In the summer of 2003 Boris Johnson, who was then editor of the Spectator, obtained an interview with Berlusconi at the premier’s seaside palace in Sardinia, later to become notorious for his ‘bunga-bunga’ parties.

“For three hours we have been in his presence,” Johnson wrote in The Spectator. “We have sat at a table in his drawing room, Berlusconi at the head, nipples showing through his white Marlon Brando pyjama-suit…It has been, says Valentino, his charming interpreter, the most detailed and generous interview that the leader has ever given…there is no stopping the balding, beaming, bouncing multi-billionaire.”

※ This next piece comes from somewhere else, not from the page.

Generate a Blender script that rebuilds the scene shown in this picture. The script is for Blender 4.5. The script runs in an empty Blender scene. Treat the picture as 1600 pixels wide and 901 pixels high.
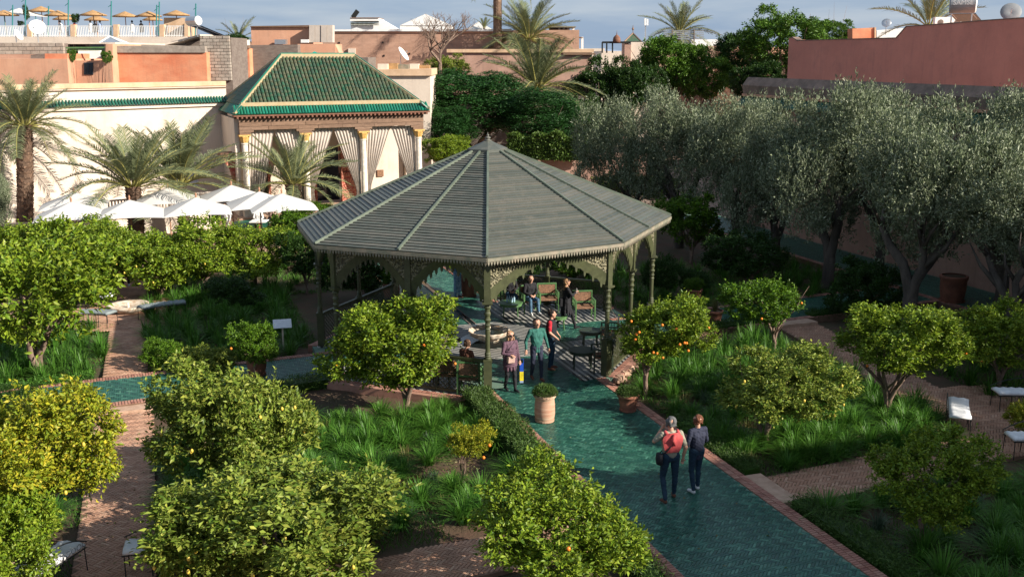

It was one of only a handful he ever granted to foreign journalists, and it was a disaster. In the course of it Berlusconi claimed that Italian judges were “deranged by nature”, prompting the legal profession to go on strike, and that Mussolini’s was “a much more benign dictatorship” than Saddam Hussein’s. The left-wing opposition and Italy’s Jewish community hit the roof.

The only reason this disaster was allowed to happen was because Paolo Boniauti was on the other side of the world, crossing the Pacific in a small boat. Had he been in place, micro-managing the boss’s schedule as usual, it is inconceivable that Johnson would have got in the front door. And now Bonaiuti has left Forza Italia, the party Berlusconi created from nothing. “It was a difficult, painful decision,” he said this week, “one I have delayed for a long time, but fully motivated by political differences and personal incomprehension that have deepened in the past year.”

Say your piece, Paolo: no one believed a word you said when you were Berlusconi’s spokesman, so there is little reason to start now. Like the rest of his gang of flatterers, floozies and pimps, it was all too obvious why you were so loyal. In 1994, as deputy-editor of the Roman paper Il Messaggero you thundered against Berlusconi for sacking the legendary founder-editor of Il Giornale, the daily he had recently purchased. Two years later you were lucratively in harness.

With the boss condemned to the humiliation of a community service sentence in an old people’s home, the Berlusconi roadshow is disintegrating spectacularly. His Sicilian college friend Marcello dell’Utri, co-founder of Forza Italia and the alleged lynch-pin between him and the Sicilian Mafia, fled the country before the Italian courts could hand down a verdict on the charge of Mafia association, but was arrested in Beirut and remains in jail.

The flood of local councillors and regular members pouring from Forza Italia into the new party formed by Berlusconi’s former dauphin, Angelino Alfano, tells its own story.

One of the few who have remained loyal is Sandro Bondi, a former communist politician who became one of his most trusted cronies. Six months ago he said of Forza Italia, “This story has finished badly. In all these years we have constructed nothing humanly or politically solid, capable of surviving the decline of Silvio Berlusconi.”

For 20 years Berlusconi and his money dominated Italy’s political story. But now that story’s over, and when Forza Italia finally expires it will leave barely a trace. There’s a moral there for other billionaires who dream of hijacking democracy.